The structure of confession laid out here goes back even further to one of the greatest of Christian preachers, 'golden mouth' himself, John Chrysostom (347-407) Archbishop of Constantinople. Like all great spiritual leaders he had a deep understanding of the human psyche alongside his faith in God. He noted that when we do wrong we do so in three ways: in our heart, in our mouth and in our deeds. Any sin starts in our heart or our secret thoughts. If we think these thoughts often enough, they start manifesting or coming out of our mouths, even if only in private. Once this has taken place it is much easier for our thoughts and words to take root and turn into damaging actions.

Heart – mouth – deeds; and the damage is done. But the good news is it can be amended if we have the will to do so, and the mending follows the same three-fold pattern: heart, mouth and deeds. 'Fastyng' or detachment is a good place to start; self-discipline, letting go of bad habits, a realigning of our inner life. 'Biddynges of goode bedes' then deepens our healing. Through our regular devotions and saying of prayers we build positive new things in that empty space. The bad habits are replaced by life-giving routines. But alongside this inner work we need also to be proactive; deeds must manifest as well as words. We need to get out there and do good: 'almesse doing', giving of alms, helping at the Lazarus Centre, visiting the sick, supporting overseas missions, getting more involved in church.
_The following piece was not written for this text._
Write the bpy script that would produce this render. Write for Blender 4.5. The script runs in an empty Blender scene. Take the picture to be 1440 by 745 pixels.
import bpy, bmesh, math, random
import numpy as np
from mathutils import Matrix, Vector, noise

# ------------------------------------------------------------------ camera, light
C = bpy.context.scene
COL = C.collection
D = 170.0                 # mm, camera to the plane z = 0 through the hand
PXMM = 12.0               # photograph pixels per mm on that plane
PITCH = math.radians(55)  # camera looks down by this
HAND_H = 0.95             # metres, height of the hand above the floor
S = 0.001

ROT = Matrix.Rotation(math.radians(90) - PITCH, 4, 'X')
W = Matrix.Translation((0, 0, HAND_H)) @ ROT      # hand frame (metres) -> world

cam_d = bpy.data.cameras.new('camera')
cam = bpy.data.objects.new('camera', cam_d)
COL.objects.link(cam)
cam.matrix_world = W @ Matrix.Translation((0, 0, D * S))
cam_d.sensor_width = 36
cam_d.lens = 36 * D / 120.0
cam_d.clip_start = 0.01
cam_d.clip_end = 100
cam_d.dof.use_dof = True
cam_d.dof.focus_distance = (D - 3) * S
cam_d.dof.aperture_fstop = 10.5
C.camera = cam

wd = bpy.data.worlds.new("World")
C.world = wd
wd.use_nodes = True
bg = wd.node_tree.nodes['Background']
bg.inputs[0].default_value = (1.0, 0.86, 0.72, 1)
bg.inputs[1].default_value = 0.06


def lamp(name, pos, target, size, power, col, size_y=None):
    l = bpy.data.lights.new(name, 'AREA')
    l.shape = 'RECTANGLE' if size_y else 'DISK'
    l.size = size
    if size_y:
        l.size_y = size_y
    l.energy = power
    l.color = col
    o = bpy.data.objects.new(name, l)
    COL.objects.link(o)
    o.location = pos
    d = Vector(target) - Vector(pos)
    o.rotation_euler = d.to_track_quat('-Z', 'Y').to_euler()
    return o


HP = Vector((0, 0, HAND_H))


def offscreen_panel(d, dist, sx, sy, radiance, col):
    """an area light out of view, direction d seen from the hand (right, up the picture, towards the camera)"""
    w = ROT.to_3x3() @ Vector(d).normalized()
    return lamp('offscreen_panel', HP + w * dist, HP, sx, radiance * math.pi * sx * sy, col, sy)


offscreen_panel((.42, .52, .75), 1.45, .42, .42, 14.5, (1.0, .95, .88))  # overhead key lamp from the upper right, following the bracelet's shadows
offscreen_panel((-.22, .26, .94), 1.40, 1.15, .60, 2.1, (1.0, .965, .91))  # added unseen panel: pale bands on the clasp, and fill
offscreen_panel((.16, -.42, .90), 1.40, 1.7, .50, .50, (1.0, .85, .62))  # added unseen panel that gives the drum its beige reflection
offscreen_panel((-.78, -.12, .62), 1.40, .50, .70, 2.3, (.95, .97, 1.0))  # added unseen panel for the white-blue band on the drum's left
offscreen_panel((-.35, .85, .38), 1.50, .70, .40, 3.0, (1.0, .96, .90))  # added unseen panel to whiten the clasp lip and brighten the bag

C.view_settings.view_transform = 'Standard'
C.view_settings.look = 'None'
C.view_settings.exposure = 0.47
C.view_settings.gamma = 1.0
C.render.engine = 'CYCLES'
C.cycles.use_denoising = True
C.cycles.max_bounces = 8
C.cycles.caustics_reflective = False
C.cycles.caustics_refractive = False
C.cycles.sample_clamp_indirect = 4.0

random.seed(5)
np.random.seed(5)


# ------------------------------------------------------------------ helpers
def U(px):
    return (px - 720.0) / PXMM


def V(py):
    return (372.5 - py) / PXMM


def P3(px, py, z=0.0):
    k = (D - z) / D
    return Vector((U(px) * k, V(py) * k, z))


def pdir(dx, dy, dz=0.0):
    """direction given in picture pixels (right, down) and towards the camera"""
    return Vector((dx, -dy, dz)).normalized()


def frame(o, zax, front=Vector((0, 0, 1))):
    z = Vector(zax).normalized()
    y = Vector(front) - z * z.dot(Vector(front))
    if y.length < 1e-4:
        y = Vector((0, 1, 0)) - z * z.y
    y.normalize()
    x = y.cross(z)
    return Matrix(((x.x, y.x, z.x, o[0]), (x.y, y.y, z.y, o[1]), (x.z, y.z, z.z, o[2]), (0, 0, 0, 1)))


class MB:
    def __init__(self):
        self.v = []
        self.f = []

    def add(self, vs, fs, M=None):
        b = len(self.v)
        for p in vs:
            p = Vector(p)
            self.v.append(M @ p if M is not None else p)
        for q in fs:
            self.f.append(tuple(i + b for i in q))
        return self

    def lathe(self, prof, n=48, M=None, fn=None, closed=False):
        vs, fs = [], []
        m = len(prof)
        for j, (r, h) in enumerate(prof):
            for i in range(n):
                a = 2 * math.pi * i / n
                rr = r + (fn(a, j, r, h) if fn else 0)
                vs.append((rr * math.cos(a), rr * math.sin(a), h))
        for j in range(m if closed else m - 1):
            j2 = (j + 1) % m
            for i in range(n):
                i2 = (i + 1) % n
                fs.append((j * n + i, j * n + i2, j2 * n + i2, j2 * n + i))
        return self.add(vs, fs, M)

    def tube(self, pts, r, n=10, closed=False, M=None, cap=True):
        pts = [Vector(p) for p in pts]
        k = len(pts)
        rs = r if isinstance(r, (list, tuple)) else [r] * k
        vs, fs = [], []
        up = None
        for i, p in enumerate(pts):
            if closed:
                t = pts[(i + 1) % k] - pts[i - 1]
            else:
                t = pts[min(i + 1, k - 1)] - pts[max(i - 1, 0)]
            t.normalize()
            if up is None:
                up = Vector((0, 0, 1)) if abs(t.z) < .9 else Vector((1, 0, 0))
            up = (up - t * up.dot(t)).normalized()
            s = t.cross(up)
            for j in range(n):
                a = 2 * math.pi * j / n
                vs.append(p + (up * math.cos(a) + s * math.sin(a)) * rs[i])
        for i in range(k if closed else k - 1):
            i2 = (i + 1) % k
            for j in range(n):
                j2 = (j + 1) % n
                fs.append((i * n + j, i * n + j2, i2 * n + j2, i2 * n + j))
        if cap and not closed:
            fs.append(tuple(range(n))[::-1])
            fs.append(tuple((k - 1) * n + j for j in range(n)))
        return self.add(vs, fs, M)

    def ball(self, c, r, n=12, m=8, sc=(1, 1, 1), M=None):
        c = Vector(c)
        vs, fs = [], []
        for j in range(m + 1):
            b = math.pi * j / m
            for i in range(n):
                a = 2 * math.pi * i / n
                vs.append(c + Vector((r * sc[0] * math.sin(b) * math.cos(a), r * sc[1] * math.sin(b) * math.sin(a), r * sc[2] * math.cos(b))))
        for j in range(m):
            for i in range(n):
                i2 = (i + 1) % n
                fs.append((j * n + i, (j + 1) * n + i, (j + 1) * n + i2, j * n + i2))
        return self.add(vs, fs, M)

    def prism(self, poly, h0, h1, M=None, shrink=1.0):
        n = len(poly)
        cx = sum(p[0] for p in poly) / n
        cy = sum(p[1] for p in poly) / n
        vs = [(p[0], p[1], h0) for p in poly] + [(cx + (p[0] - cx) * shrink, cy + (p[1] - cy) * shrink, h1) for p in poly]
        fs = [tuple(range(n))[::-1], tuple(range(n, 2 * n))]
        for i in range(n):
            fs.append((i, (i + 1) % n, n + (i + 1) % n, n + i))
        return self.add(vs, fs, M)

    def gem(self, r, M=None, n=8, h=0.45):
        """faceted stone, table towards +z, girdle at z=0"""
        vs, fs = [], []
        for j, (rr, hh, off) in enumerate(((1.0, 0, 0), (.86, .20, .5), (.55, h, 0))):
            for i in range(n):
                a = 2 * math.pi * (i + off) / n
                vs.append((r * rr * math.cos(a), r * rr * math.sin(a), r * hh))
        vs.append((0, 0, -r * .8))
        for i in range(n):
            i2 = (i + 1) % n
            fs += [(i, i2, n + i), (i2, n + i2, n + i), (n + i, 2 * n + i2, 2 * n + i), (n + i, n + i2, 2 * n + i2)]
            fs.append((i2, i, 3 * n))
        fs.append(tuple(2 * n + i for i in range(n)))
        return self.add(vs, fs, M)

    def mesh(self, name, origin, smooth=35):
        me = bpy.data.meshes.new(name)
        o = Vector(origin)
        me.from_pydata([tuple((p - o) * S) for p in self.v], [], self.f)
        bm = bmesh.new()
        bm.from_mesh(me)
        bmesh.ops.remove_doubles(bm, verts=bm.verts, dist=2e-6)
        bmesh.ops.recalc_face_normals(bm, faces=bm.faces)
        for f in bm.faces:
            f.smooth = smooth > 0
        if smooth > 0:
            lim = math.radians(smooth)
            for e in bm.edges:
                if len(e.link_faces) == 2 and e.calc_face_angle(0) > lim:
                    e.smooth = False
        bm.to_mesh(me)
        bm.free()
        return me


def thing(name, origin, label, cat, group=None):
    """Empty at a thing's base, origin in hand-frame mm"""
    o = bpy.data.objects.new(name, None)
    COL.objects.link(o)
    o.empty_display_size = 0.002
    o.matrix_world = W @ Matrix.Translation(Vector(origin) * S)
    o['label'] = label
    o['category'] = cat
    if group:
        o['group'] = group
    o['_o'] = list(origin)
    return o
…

In today's gospel the Risen Christ shocks the grieving disciples: 'they were startled and terrified, and thought that they were seeing a ghost . . .. Then he opened their minds to understand the Scriptures, and he said to them, "Thus it is written, that the Christ is to suffer and to rise from the dead on the third day, and that repentance and forgiveness of sins is to be proclaimed in his name to all nations"' (Luke 24).

Luke's Jesus makes it quite clear: this message of repentance and forgiveness is not just for ourselves. Confession, the turning away from vice and the building up of virtue, is much more than a private spiritual discipline. This is an evangelistic imperative. Once we have practiced and mastered the spiritual and psychological methods for the mending of sin and vice we are called to proclaim them far and wide.

The language we are using here is the language of faith and of theology. As Anglo-Catholics we should be familiar with the discipline of confession, albeit in more modern forms than that of Father Laurent and John Crysostom. It is up to each one of us to take up this discipline for ourselves, and the team of priests at St Peter's will gladly journey with you if you ask us.

But there is a very significant new thing happening in the scientific world at present that we need to be aware of. Psychologists as well as theologians are now studying the healing properties of the virtues. Big research dollars are being poured into studies on forgiveness, gratitude, courage and love. The ancient wisdom of the faith traditions is coming under the scientists' microscope.

This gives us a golden evangelistic opportunity and a new way to respond to Jesus' great commission: that repentance and forgiveness of sins is to be proclaimed in his name to all nations. Over the coming weeks I will be delivering a sermon series on contemporary conversations between faith and positive psychology. Suggested readings will be placed on the web site and books available through the St Peter's bookshop for those who would like to dig deeper.

So, over these 50 days of Easter, may we deepen our own devotional disciplines and seek ways to proclaim Christ's love to our neighbour. Amen.